The Party is Not Always Right
‘The Party is Always Right’ represents a solid, workmanlike account of the rise and fall of Gerry Healy and the Workers Revolutionary Party.
However, the more balanced assessments the author seems to make stand in contrast with less balanced assessments and assertions, sometimes blunted with caveats and sometimes not. The assertions about the nature of ‘Leninist’ organisational forms is a good example of that tendency, which is partly informed by the historical evidence and, it seems at times, partly by the writer’s own personal political predilections.

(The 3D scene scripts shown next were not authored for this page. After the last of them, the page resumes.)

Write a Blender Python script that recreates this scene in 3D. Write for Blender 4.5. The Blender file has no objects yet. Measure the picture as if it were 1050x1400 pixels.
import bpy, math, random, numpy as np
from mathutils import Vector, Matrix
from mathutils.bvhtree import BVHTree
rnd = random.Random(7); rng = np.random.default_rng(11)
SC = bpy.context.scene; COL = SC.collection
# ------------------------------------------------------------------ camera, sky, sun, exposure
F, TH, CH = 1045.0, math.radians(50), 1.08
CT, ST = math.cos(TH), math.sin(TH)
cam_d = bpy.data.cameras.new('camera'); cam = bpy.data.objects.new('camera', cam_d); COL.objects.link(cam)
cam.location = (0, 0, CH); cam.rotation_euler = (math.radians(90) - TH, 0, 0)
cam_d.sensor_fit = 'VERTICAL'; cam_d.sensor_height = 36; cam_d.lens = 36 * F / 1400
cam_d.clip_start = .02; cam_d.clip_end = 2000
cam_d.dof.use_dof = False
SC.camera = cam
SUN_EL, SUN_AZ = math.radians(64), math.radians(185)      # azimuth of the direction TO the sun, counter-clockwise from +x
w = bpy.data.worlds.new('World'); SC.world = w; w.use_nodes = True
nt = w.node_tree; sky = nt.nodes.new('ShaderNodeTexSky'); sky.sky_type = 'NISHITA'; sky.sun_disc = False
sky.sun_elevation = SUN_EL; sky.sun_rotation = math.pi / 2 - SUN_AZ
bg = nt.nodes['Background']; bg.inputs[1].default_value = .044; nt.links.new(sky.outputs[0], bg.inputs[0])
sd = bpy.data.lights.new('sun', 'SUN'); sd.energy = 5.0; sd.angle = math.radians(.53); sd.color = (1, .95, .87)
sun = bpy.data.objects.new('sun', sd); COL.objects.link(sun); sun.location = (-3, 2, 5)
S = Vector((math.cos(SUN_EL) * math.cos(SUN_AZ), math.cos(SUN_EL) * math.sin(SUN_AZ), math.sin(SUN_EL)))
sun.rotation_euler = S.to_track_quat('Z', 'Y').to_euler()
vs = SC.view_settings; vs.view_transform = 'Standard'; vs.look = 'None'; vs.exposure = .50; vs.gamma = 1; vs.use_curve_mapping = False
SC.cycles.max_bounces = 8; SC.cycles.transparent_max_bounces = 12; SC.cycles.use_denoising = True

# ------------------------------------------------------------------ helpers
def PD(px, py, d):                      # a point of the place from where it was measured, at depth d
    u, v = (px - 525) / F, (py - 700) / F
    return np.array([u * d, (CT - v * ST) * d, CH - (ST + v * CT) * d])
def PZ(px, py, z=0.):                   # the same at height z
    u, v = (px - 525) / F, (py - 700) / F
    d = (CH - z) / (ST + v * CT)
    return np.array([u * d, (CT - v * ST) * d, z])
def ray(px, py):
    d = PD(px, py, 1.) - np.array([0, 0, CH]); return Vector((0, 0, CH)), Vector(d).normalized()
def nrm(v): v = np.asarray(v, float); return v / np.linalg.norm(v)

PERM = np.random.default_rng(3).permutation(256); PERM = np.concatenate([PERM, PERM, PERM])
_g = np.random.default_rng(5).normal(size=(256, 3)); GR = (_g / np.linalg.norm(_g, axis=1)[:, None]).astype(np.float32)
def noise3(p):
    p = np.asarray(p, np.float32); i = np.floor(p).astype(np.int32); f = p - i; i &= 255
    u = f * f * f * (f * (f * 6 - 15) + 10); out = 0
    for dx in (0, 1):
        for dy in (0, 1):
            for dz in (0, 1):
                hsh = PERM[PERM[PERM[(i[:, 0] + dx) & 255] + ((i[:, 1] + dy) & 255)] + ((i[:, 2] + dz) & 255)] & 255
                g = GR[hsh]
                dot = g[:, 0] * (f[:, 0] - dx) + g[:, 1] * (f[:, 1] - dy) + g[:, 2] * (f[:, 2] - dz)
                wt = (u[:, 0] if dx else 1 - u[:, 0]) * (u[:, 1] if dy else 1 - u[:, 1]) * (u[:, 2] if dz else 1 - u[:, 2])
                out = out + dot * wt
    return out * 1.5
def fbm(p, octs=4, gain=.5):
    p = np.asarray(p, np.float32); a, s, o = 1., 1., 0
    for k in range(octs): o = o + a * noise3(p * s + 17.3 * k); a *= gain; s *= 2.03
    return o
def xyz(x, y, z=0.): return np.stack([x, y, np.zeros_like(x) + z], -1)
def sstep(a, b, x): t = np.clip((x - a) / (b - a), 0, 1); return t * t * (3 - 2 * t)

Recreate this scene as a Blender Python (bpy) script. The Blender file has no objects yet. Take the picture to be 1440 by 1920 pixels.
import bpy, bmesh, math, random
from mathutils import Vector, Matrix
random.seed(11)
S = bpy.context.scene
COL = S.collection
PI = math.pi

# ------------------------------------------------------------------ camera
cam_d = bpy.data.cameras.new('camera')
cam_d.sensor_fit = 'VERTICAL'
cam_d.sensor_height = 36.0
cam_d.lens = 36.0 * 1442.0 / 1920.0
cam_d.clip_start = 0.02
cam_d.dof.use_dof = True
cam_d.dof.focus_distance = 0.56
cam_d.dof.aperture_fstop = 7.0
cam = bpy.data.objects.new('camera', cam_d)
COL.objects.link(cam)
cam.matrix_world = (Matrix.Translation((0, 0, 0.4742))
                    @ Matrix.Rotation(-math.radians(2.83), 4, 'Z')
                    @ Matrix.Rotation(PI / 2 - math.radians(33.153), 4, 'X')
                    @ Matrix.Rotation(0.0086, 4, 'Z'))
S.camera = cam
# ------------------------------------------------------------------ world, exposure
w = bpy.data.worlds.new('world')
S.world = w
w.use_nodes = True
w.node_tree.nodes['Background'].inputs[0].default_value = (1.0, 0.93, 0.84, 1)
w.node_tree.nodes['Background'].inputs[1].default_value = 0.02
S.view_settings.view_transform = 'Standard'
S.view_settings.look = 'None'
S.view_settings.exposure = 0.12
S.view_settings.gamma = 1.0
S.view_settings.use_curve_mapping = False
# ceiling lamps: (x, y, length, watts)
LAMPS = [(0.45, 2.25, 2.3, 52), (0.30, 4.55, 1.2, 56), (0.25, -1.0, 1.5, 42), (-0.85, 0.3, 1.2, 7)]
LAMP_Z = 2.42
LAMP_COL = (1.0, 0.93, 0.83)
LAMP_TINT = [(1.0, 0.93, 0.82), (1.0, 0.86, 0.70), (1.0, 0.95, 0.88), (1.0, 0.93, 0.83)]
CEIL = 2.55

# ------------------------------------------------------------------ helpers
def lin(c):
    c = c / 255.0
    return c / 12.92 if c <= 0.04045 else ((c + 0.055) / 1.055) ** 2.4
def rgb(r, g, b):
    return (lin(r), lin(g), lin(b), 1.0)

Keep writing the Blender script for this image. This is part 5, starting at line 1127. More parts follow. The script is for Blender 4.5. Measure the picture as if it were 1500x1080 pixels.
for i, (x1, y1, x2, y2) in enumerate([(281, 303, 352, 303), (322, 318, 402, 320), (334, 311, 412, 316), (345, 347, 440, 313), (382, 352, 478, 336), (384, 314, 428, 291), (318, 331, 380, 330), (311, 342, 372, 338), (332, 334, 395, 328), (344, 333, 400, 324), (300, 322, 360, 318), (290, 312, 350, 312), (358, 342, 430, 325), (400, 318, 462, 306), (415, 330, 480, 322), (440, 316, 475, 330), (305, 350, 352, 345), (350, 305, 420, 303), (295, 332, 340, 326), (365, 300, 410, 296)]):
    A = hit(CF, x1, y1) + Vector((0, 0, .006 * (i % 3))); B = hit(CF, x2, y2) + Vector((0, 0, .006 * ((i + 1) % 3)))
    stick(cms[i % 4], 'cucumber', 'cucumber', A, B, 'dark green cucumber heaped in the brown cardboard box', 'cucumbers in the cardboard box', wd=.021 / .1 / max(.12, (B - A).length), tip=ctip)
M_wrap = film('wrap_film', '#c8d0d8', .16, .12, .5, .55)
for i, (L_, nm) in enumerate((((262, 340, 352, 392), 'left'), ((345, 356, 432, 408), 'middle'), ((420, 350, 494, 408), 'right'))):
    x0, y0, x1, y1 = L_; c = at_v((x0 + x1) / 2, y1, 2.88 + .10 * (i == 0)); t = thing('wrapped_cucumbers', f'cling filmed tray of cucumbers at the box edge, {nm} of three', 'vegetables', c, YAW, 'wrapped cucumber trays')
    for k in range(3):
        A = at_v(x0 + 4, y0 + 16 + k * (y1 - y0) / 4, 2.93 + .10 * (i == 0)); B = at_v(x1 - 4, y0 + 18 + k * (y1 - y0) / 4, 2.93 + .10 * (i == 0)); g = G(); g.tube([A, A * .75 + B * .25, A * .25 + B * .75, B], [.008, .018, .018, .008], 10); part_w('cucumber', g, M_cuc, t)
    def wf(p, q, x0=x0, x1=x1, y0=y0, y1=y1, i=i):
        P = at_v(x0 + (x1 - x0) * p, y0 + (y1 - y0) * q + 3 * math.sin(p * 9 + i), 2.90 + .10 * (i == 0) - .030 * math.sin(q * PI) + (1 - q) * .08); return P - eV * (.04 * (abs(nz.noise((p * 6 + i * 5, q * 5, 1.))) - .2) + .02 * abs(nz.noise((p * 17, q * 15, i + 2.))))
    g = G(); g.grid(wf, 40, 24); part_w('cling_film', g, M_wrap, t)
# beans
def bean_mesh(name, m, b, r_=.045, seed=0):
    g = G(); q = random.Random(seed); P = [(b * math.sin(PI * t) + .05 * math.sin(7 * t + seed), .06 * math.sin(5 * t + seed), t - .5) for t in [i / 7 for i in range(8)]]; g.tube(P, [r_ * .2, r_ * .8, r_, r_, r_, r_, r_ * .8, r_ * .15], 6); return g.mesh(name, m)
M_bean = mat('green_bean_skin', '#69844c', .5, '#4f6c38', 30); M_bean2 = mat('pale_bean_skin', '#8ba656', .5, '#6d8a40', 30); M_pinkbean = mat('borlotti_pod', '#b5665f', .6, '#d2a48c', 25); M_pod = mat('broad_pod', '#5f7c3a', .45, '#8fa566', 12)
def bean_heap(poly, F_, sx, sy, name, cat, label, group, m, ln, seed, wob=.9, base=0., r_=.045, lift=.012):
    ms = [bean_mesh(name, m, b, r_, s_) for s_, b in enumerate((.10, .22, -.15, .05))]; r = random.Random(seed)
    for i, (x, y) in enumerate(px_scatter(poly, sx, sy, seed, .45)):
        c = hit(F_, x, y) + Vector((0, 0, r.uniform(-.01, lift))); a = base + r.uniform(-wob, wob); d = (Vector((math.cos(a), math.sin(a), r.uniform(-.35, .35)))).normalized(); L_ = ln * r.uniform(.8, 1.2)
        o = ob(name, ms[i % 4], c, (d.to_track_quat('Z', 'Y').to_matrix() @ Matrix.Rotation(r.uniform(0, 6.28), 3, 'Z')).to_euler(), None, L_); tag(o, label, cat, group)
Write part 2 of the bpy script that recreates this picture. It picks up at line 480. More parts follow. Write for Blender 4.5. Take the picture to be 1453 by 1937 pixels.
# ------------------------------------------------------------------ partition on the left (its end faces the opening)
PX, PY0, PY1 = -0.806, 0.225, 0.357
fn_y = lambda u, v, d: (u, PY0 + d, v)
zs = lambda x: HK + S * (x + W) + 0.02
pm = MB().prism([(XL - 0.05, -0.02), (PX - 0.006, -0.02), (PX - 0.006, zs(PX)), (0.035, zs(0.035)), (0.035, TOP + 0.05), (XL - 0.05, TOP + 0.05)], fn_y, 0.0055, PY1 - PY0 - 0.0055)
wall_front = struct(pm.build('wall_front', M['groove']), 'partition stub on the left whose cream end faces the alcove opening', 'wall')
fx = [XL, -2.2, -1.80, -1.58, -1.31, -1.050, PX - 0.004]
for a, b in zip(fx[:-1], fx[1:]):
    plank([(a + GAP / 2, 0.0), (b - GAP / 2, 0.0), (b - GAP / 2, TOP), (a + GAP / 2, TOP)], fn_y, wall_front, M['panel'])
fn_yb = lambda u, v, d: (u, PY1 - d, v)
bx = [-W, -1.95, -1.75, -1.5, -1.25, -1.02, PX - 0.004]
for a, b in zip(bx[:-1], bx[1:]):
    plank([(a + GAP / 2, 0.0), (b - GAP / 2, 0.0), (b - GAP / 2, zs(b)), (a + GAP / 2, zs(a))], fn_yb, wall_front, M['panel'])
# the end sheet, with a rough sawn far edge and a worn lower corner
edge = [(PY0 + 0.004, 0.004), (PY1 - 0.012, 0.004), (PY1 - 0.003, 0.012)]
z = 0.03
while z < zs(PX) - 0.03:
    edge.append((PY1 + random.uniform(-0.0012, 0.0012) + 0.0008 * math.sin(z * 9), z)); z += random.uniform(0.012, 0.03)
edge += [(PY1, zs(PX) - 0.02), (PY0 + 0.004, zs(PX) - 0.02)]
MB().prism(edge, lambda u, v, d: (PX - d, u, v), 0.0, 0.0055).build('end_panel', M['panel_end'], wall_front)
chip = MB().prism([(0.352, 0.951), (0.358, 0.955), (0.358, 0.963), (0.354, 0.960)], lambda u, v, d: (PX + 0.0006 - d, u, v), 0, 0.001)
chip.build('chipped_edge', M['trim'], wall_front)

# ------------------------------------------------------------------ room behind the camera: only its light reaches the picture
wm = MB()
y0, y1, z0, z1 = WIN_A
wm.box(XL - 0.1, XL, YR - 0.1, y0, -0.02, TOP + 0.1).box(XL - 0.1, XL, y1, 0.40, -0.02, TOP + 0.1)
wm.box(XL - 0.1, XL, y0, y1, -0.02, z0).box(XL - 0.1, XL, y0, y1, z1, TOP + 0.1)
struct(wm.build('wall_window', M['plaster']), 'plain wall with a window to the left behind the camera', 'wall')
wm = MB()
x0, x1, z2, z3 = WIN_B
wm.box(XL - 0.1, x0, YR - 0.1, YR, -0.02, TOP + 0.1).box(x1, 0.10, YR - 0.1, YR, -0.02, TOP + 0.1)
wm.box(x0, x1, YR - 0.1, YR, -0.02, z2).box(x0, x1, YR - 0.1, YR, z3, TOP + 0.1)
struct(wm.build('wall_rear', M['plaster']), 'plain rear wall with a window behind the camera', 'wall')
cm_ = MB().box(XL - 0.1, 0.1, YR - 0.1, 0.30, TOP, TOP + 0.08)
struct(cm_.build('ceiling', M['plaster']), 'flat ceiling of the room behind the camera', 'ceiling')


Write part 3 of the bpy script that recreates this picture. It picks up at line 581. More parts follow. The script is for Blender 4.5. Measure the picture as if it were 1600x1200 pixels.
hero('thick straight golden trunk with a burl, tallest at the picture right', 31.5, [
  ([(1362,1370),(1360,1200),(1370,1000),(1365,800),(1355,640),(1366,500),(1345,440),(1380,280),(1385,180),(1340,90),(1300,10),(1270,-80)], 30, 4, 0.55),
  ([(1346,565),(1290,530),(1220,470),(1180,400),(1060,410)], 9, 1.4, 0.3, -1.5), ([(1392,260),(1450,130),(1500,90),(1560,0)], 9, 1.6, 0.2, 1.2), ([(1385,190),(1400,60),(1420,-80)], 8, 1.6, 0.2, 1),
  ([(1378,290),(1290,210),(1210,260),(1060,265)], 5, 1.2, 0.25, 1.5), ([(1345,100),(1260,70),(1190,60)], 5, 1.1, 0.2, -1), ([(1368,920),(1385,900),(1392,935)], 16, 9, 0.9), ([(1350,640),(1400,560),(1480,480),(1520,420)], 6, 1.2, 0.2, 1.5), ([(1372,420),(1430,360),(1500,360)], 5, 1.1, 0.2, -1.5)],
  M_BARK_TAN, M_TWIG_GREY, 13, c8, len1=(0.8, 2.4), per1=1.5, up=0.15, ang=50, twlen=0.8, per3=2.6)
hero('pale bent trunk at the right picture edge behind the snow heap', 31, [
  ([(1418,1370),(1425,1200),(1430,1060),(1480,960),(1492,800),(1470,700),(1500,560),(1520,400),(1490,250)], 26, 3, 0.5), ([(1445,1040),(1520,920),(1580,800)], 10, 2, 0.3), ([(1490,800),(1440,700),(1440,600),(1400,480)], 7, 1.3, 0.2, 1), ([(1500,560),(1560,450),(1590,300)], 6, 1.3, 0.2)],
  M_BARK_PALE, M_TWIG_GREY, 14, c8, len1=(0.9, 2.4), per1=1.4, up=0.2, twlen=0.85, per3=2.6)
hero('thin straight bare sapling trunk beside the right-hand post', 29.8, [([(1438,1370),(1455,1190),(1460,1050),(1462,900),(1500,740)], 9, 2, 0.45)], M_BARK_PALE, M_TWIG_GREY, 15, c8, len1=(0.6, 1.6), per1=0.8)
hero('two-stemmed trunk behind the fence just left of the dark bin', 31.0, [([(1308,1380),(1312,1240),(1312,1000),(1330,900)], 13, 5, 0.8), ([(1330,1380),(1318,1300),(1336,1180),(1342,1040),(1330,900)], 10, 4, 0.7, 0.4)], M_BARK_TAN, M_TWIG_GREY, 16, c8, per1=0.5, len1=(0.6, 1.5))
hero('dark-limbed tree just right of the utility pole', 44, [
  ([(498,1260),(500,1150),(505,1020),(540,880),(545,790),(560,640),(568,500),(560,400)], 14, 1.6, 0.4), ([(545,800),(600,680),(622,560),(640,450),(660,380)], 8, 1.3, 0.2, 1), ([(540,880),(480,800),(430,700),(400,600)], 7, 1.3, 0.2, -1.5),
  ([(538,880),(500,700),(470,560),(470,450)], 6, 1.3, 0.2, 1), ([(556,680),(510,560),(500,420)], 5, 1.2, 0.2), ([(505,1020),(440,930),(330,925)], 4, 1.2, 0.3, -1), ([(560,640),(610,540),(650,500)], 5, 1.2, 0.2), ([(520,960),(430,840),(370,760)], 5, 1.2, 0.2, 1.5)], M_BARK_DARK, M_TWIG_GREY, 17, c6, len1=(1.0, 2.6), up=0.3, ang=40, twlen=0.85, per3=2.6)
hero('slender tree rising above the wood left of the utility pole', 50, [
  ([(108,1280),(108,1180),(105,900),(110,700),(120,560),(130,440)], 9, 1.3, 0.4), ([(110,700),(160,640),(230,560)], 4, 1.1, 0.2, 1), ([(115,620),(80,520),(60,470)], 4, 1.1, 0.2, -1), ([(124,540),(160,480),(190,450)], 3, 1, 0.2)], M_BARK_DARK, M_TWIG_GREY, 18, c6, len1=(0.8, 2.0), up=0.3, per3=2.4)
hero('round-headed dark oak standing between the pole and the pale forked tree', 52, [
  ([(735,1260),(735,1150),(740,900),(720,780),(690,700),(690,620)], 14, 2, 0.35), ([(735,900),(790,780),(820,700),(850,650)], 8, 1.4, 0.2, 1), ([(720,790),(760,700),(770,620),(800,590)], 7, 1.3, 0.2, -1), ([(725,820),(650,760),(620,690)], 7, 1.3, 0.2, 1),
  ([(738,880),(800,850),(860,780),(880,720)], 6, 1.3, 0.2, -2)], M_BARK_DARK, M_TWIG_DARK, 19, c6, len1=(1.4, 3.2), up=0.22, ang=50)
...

There are also a few factual inaccuracies. To take one example; while Alexandra Kollontai and Rosa Luxemburg (the former more than the latter) were deeply concerned about women’s oppression and certainly Marxists, neither can be described as ‘Marxist-Feminists’ in either a casual or more specifically ideological fashion - though both would later be adopted by sections of the feminist movement.
What is most valuable about the book are the interviews with former Socialist Labour League/WRP members, and the mining of their memoirs for material, in particular the exemplary ‘My Search for Revolution’ by Clare Cowen. Also the consultation of archives and primary sources, especially online ones like the ever reliable Splits and Fusions (S&F) which collect them.
Naturally, being Australian, this reviewer was particularly interested in the Australian connections to this history, such as the SLL background and membership (that is the Australian SLL, linked to the British mothership organisation) of a former Australian Labor Party MP, a certain John Troy who represented the seat of Fremantle in Western Australia from 1977-1980.
According to what little information about him exists on Wikipedia, he sounds like he had the kind of backbone that would get him kicked out of Labor immediately today, as opposed to simply being denied preselection by the ALP state executive in 1980.
I interviewed former WRP Central Committee member, intellectual and leading light Cliff Slaughter for Splits and Fusions; while S&F is credited and its archivist Rob Marsden is rightly thanked, it appears not to have been cited in the book itself.
That is certainly the author’s prerogative, though it is a shame not to have gotten the ego boost from one’s own work being referenced in a title published by a quality publisher like Pluto Press.
‘The Party is Always Right’ is best read in conjunction with Bob Pitt’s biography of Healy, Clare Cowen’s memoirs, the less accurate though quite entertaining memoirs of Australian journalist Alex Mitchell, English socialist Norman Harding’s memoir ‘Staying Red’, and Gerry Downing’s more analytical ‘WRP Explosion.’